Cricket is an old game which has developed a massive literature: not just the primary literature of statistics and match reports, but a secondary literature of fiction, poetry and plays. Mark Pirie has recently made a welcome addition to this literature with Slips, which is No. 21 in the Earl of Seacliff Art Workshop’s excellent mini-series of poem booklets. Slips is dedicated to Harry Ricketts, another cricketing poet (and biographer), thus acknowledging its place in this literary tradition.

Mark knows whereof he speaks.
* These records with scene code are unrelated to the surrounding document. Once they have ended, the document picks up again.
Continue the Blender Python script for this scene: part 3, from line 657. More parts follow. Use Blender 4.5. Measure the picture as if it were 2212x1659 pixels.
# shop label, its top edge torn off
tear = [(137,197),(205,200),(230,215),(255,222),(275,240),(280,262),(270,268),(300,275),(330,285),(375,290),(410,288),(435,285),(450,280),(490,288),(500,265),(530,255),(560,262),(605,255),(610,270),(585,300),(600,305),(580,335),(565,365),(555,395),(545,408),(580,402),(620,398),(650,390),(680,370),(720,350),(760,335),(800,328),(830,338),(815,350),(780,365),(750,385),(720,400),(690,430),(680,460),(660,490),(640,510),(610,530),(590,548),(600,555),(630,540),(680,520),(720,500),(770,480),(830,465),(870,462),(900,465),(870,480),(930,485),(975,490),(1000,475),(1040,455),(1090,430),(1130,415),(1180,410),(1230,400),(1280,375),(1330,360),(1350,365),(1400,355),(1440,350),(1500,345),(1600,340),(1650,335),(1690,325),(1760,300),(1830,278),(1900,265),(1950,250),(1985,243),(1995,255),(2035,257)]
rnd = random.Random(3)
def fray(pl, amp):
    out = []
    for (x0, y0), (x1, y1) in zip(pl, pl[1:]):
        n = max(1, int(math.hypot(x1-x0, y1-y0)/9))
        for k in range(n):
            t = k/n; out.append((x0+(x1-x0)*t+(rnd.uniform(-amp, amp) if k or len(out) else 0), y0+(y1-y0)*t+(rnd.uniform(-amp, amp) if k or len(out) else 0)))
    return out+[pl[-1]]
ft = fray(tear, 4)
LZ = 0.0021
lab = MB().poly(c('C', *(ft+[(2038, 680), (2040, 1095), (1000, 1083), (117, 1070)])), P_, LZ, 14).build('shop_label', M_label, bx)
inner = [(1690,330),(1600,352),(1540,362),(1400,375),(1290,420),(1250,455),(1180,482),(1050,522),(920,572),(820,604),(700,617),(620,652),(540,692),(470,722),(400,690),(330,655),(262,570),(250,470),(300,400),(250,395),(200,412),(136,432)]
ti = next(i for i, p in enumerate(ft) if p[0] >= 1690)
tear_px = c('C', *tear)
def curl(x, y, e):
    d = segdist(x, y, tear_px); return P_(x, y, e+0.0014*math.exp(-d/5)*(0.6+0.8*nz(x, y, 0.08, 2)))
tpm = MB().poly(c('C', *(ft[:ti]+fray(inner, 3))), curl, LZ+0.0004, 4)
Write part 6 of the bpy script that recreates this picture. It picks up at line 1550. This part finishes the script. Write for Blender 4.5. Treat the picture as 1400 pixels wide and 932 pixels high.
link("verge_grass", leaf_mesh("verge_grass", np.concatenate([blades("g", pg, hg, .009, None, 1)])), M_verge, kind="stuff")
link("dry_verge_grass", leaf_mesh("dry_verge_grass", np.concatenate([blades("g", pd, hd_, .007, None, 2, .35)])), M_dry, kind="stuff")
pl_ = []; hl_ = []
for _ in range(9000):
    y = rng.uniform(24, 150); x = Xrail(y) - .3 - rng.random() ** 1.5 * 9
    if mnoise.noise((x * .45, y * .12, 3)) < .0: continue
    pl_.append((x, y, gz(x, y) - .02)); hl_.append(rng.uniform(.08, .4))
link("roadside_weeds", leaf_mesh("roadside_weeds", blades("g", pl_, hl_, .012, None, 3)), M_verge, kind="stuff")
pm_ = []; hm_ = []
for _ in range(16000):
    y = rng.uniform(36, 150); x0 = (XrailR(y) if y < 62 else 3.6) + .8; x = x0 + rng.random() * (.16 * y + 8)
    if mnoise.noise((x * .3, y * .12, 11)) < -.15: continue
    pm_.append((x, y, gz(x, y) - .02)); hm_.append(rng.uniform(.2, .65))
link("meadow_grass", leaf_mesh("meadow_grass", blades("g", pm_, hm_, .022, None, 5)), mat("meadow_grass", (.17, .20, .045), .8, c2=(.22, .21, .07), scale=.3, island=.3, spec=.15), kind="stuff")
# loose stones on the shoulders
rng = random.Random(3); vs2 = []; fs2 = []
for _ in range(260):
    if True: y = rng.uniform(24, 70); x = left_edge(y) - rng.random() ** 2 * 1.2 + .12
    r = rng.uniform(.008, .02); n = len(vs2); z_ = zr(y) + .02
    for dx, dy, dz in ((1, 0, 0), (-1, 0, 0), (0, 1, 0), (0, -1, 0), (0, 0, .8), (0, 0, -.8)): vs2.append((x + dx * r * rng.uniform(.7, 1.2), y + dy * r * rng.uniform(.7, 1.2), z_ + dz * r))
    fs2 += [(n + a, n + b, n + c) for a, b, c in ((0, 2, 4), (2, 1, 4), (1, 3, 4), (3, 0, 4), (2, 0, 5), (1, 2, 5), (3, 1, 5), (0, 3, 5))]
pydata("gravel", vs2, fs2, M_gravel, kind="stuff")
My cricketing days are well past me, but my son played junior cricket up to the 2006/07 season, and several times, just as his team were packing up for the day, Mark would turn up with his senior team. The cover of Slips shows Mark poised to take a slips catch (again, for US readers, the slips are like extra shortstops who stand behind the batter and take catches off what in baseball would be fouls).

All the poems inside are about, or at least allude to, cricket. These allusions range from the glancing to the highly statistical: “Legacies and Cold Stats” and “Fiery Fred” would delight any cricket historian, while the longest poem, “11 Ways of Being Dismissed”, is based on a Cricinfo article about eleven unusual dismissals.

My two favourite poems in the book aren’t so stats-heavy. “Brown’s Bay” is a beautiful love lyric, while “The Pavilion”, following a long literary tradition, uses cricket as a metaphor for life.

This book displays many of the virtues of Mark Pirie’s poetry: humour, moving writing about grief and loss, and some classic last lines. I particularly like the final line of “Joe”, about a gentleman who starts distracting the scorer:

I watch his words aeroplane up and down his breath.

Whether or not you know your doosra from your googly, Slips is worth catching.